The program is based on the theory that offenders will engage in a risk-reward “rational choice” process before they commit offenses, and reflects new research that favors “certainty-based as opposed to severity-based sanctions policies” – in other words, it is not the severity of a sentence that most deters someone from committing a crime, but rather the certainty that punishment will be imposed.

Offenders on probation or community supervision who fail to keep an appointment with a probation officer or fail a drug test are brought before a judge, who explains their options and encourages them to comply with conditions of release. These “warning hearings” are then followed by closer supervision, increased drug testing or some other non-incarceration-based sanction. As offenders come into compliance, probation appointments and drug treatment or testing are scaled back as a reward for positive behavior.

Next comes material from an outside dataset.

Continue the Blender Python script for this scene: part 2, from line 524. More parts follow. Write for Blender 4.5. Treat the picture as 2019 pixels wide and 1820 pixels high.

The conclusion drawn from the four test sites, however, was that both HOPE and SCF programs, although appealing to many decision-makers and members of the public, have had mixed results and do not significantly reduce costs. Only one of the four sites reported positive results while the other three experienced either no drop in supervised release revocations or a slight increase.

Reporting their findings in the December 2016 issue of the journal Criminology & Public Policy, Lattimore and her colleagues concluded the HOPE and SCF programs seem “unlikely to offer better outcomes and lower costs for broad classes of moderate-to-high-risk probationers.”

But in Honolulu, where the HOPE program originated, chief prosecutor Keith Kaneshiro said its effectiveness was being undermined by placing the wrong sorts of offenders in it. According to his office, 686 of the 2,021 probationers in the program in 2015 – or more than a third – were violent or sex offenders that he said shouldn’t have been there in the first place.

“Sex offenders, kidnapping, assault on police officers, terroristic threatening, domestic violence defendants – these should be incarcerated and not placed [in the] HOPE Probation” program, he contended.

Other reports published in the same journal as the Lattimore field study were critical of its findings. They noted that not only has the original Hawaii program been considered largely a success, but so have the 24/7 Sobriety program in South Dakota, Swift and Certain in Washington State and SWIFT in Texas.

The design of Lattimore’s study was faulted for an excessively long list of 60 supervision rules that could trigger sanctions if violated. Moreover, the study’s exclusive use of 10-day jail sanctions was bound to reduce the cost savings achieved in other programs, which make extensive use of non-incarceration sanctions and rewards while limiting jail stays to periods as short as two days.